The World Bank has suspended a loan of Rs.3,000 million which was to be utilized to increase the university facilities including the recruitment of lecturers.
It was reported that the University Grants Commission (UGC) took steps to admit an additional 10,000 students to universities per year with the anticipation of receiving this loan.
Accordingly, 20,000 students have already been enrolled in universities, but the UGC has not been able to provide any financial provision for these students due to non-availability of funds.
Meanwhile, the administrative divisions are going through a severe crisis due to lack of facilities including the issues in recruiting new lecturers to cater to the increased number of students admitted.
Another 10,000 extra students who have qualified for university entrance are scheduled to be admitted this year and accordingly the number of students admitted will increase to 30,000.
University authorities revealed that there is no possibility to provide either cafeteria or hostel facilities for these students.
UGC Chairman Professor Sampath Amaratunga has told the media that suspending funds for the education sector is a grave injustice.

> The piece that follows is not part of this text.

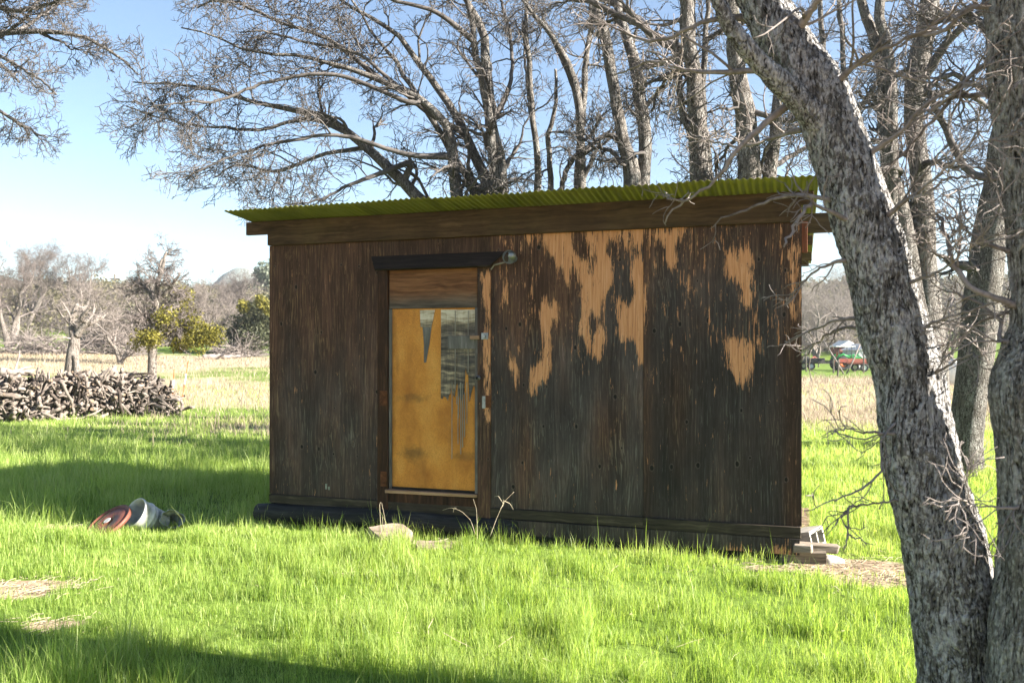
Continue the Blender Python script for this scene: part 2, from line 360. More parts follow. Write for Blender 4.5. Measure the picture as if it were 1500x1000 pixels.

Therefore, he said that it was not possible to provide any additional facilities to the students and as a result, the students would take it to the streets demanding facilities. Prof. Amaratunga said the World Bank agreed to provide the loan after holding many rounds of negotiations.
However, it is said that the World Bank has suspended the loan only until the debt restructuring of Sri Lanka is completed.
The debt restructuring process was initiated after Sri Lanka declared that it was unable to settle foreign debts.
Meanwhile, Opposition Leader Sajith Premadasa requested in Parliament that the amount of Rs. 4,000 million allocated to renovate the houses of MPs should be used for the nutrition of school children.
He said this by citing reports that students in Sri Lanka are suffering from malnutrition.